McConnell promises to speed pace on judicial nominees


              In this Sept. 5, 2017 photo, Senate Majority Leader Mitch McConnell, R-Ky., right, listens as President Donald Trump speaks during a meeting with Congressional leaders and administration officials in the Roosevelt Room of the White House in Washington. McConnell, facing increasing pressure from conservative groups, is promising to upend a longstanding Senate tradition in order to speed confirmations on a backlog of President Donald Trump's judicial nominees.  (AP Photo/Evan Vucci)
In this Sept. 5, 2017 photo, Senate Majority Leader Mitch McConnell, R-Ky., right, listens as President Donald Trump speaks during a meeting with Congressional leaders and administration officials in the Roosevelt Room of the White House in Washington. McConnell, facing increasing pressure from conservative groups, is promising to upend a longstanding Senate tradition in order to speed confirmations on a backlog of President Donald Trump's judicial nominees. (AP Photo/Evan Vucci)

WASHINGTON (AP) - The Senate's top Republican, facing increasing pressure from conservative groups, is seeking to upend a longstanding Senate tradition in order to speed the confirmation pace on a backlog of President Donald Trump's judicial nominees.

Conservative activists such as the Judicial Crisis Network have been increasingly frustrated with the slow pace on judicial nominees. The influential group had threatened to run ads against Majority Leader Mitch McConnell starting this week but backed off after winning assurances from the Kentucky Republican that the pace will quicken.

McConnell has also announced in media interviews that the Senate should no longer abide by a longstanding tradition that home-state senators must sign off on a judge before a Senate vote.

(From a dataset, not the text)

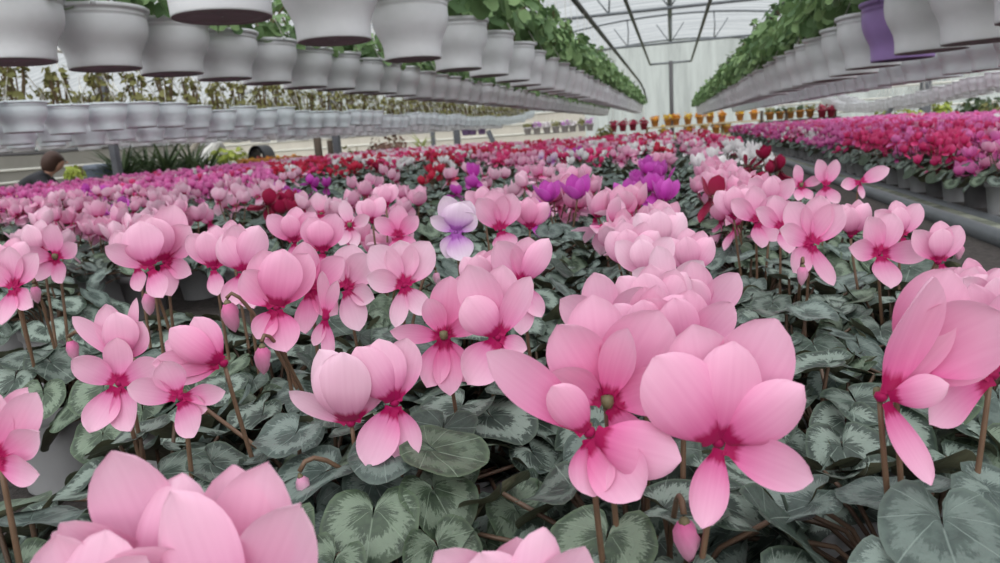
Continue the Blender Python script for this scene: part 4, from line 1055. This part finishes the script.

In a Wednesday article in the conservative Weekly Standard, McConnell promised that "regardless of what tactics are used by Democrats, the judges are going to be confirmed."

Democrats have been slow-walking many of Trump's nominees but say McConnell is going too far by threatening to upend decades of precedent in the tradition-bound chamber, in which senators return a so-called blue slip to sign off on a home state judicial nominee. Without the blue slip, nominees are not given a vote in the Judiciary Committee. The tradition was followed during Democratic control of the Senate in former President Barack Obama's tenure.

But McConnell, in a quote from the Weekly Standard interview provided by spokesman Don Stewart, said he wants to change that tradition: "My view is that in this majority the blue slip for circuit judges are simply a notification of how you're going to vote, not a blackball."

But Judiciary Committee Chairman Charles Grassley, R-Iowa, has made it clear he's abiding by the arcane tradition.

"Chairman Grassley has told me he will respect the blue slip tradition, just as I did," said former Judiciary Committee Chairman Patrick Leahy, D-Vt. "I trust him to keep his word."

McConnell has come under assault from conservatives over his leadership of the Senate, which has failed to repeal the so-called Obamacare health law and has fallen into a comfortable work routine that most of the time permits senators to arrive in Washington on Monday afternoon and hop on planes home by mid-afternoon on Thursday.

Trump himself has been critical of McConnell and former Trump strategist Steve Bannon is vowing to help recruit primary candidates to challenge incumbent GOP senators. On Wednesday, a group of tea party conservatives sent a withering letter to McConnell blasting his leadership.

"You promised to repeal Obamacare, 'root and branch.' You've done nothing," said the letter, signed by conservative stalwarts such as Richard Viguerie and Brent Bozell. "You don't even show up for work."

McConnell has signaled that the Senate will devote more floor time to processing judges as the battle over the blue slip issue percolates.

"The Senate has fewer and fewer mechanisms that create bipartisanship and bring people to an agreement. The blue slips are one of them," said Minority Leader Chuck Schumer, D-N.Y. "It's just a shame that Senator McConnell is willing to abandon it."